The Walt Disney Company stock closed last night at $92.17 a share before reporting their earnings for the second quarter (Q2) of fiscal year 2025 which ended on March 29, 2025. According to the earnings report, revenues increased 7% for Q2 to $23.6 billion from $22.1 billion in Q2 fiscal 2024, income before income taxes increased $2.4 billion for Q2 to $3.1 billion from $0.7 billion in Q2 fiscal 2024, total segment operating income increased 15% for Q2 to $4.4 billion from $3.8 billion in Q2 fiscal 2024, diluted earnings per share (EPS) for Q2 improved to $1.81 from a loss per share of $0.01 in Q2 fiscal 2024, and adjusted EPS increased 20% for Q2 to $1.45 from $1.21 in Q2 fiscal 2024.
“Our outstanding performance this quarter—with adjusted EPS(1) up 20% from the prior year driven by our Entertainment and Experiences businesses—underscores our continued success building for growth and executing across our strategic priorities,” said Robert A. Iger, Chief Executive Officer, The Walt Disney Company. “Following an excellent first half of the fiscal year, we have a lot more to look forward to, including our upcoming theatrical slate, the launch of ESPN’s new DTC offering, and an unprecedented number of expansion projects underway in our Experiences segment. Overall, we remain optimistic about the direction of the company and our outlook for the remainder of the fiscal year.”
At Experiences, Domestic parks and experiences’ operating results for the second quarter at the domestic parks and experiences increased compared to the prior-year quarter. Experiences saw revenue in Q2 up 6% and operating income up 9%. Experience’s operating income was $2.5 billion, an increase of $0.2 billion versus Q2 fiscal 2024. Domestic Parks & Experiences operating income grew 13% to $1.8 billion while Consumer Products operating income grew 14% to $0.4 billion.
Strong Q2 Experiences results reflect the investments the company is making to drive long-term segment growth through a robust slate of strategic investments and expansion projects. Experiences operating income grew 9% compared to the prior-year quarter, driven by higher Domestic Parks and Experiences results.
Operating income at Domestic Parks & Experiences grew 13% compared to the prior-year quarter driven by growth at Disney’s domestic parks, and, to a lesser extent, growth at Disney Vacation Club and Disney Cruise Line. Results reflect an increase in passenger cruise days due to the launch of the Disney Treasure, higher theme park attendance, and an increase in guest spending, partially offset by higher costs reflecting the expansion of our Disney Cruise Line fleet. Results included approximately $35 million of pre-opening expenses driven primarily by the Disney Destiny and Disney Adventure, which will launch in late 2025. Disney expects full-year fiscal 2025 pre-opening expenses for Disney Cruise Line of approximately $200 million, with $40 million in Q3 and $50 million in Q4.

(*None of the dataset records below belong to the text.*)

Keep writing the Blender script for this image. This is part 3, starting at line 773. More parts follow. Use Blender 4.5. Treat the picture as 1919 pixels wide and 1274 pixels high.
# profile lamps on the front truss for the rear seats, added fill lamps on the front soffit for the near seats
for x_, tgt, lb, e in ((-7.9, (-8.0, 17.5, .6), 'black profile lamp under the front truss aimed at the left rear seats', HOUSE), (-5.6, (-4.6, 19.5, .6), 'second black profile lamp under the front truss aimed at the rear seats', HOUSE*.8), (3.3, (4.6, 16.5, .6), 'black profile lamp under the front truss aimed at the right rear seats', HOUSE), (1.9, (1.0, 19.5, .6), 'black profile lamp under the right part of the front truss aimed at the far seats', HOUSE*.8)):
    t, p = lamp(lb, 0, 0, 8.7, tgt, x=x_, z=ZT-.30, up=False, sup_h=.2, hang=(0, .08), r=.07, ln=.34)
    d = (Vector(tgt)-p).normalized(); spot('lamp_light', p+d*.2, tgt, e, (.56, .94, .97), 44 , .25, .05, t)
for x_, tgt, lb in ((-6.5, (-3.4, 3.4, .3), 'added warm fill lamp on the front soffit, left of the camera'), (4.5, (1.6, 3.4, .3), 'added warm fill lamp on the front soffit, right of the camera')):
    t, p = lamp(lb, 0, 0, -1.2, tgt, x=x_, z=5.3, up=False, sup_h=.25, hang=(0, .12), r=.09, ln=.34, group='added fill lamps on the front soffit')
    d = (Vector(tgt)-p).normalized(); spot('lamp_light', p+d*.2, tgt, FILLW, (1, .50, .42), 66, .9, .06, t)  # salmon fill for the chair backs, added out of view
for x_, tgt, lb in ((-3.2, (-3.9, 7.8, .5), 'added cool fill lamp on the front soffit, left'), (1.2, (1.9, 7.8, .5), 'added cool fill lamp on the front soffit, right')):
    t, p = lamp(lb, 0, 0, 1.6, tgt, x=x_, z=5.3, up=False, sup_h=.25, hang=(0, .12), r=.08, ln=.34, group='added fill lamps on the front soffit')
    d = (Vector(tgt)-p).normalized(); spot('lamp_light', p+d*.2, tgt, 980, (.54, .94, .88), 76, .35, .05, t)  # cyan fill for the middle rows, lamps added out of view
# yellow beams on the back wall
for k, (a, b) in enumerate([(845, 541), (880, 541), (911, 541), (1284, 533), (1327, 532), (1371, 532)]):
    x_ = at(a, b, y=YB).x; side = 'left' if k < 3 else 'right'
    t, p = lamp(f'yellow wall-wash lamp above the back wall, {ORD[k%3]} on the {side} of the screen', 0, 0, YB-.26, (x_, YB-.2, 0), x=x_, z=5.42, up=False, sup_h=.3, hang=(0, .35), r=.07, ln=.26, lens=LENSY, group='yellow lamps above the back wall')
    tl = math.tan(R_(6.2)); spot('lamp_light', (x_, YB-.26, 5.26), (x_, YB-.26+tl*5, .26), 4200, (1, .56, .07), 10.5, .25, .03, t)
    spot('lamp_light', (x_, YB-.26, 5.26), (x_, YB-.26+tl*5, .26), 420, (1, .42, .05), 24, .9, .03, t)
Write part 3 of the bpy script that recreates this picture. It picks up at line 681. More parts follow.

International Parks & Experiences operating income declined 23% in Q2 compared to the prior-year quarter driven by lower results at Shanghai Disney Resort and Hong Kong Disneyland Resort reflecting the softness we are continuing to see in China.
Consumer Products operating income increased 14% in Q2 versus the prior-year quarter, driven by higher licensing revenue.
The decrease in operating income at the company’s international parks and experiences was attributable to Shanghai Disney Resort and Hong Kong Disneyland Resort due to lower theme park attendance and increased costs.

Capital expenditures for The Walt Disney Company for investments in parks, resorts and other property increased to $4.3 billion from $2.6 billion due to higher spend on cruise ship fleet expansion at the Experiences segment.
Looking to the remainder of the fiscal year, The Walt Disney Company is closely monitoring the macroeconomic environment, however based on what they are currently seeing – including second half bookings at Walt Disney World, which remain solidly above prior year – Disney still expects operating income growth for fiscal 2025 of 6% to 8% compared to the prior year.
There were no additional details regarding Disney Cruise Line in the press release. We will update this post if we hear anything during the earnings call and Q&A.